Depois de agradecer as oportunidades que a vida tem nos oferecido, pulamos da cama com aquela vontade de conhecer, aprender e explorar nossos sentidos.
De Mendes já estava de pé, ou melhor, sentado em sua mesa de escritório, pesquisando sobre os flavors do chocolate, ainda intrigado com o sabor terroso encontrado por Vinicicus na degustação dos chocolates feita no dia anterior.

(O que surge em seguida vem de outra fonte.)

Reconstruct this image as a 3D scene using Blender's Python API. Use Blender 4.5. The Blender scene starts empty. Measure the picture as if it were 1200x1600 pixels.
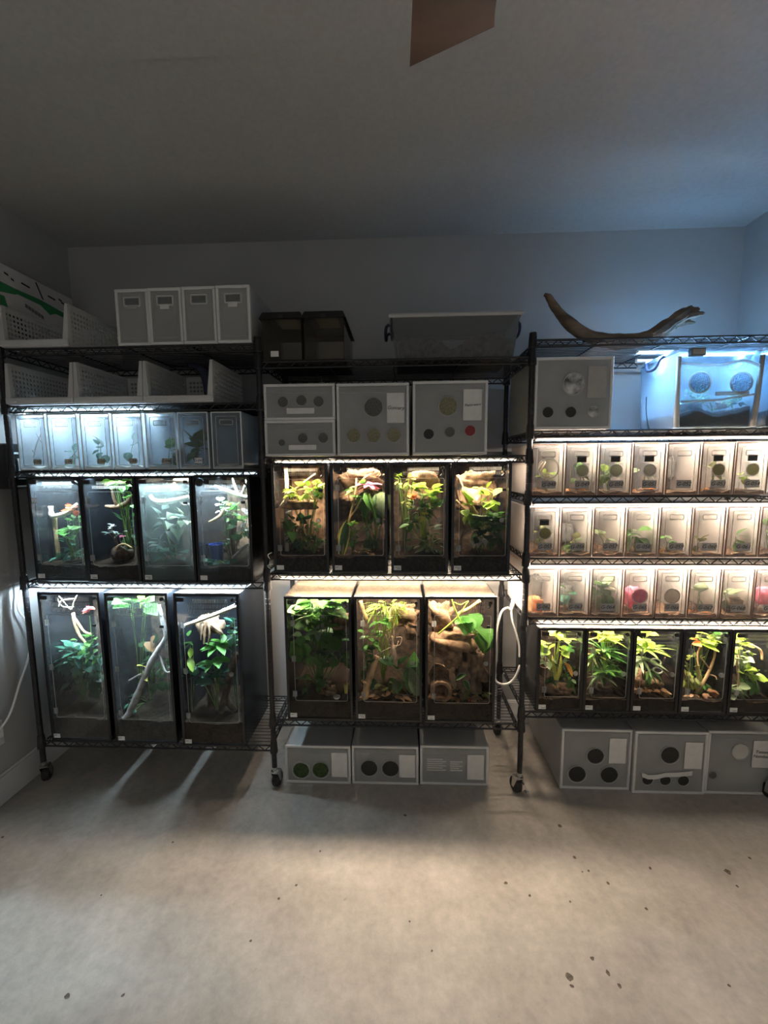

Dali a conversa já enveredou para o chocolate mais uma vez…e que delícia é falar sobre esse assunto! O Indiana Jones do Cacau, como é conhecido De Mendes, não hesita em discutir acerca do chocolate, nem de comer uma boa quantidade dele logo no café da manhã.
Sete horas. Era hora de deixar a Comunidade de Chicano e voltar à capital. Era dia de realizar um dos desejos mais externalizados por Vinicius nos últimos tempos: acompanhar o abate de um porco e a produção de todos os derivados dos miúdos e da carne suína.
[Sabemos que nos nossos dias esse é um assunto delicado. Delicado porque envolve opiniões divergentes e por isso mesmo nos faz parar para refletir (recorde toda discussão que ocorreu quando Rodrigo Hilbert mostrou o abate de um cordeiro em seu programa de TV).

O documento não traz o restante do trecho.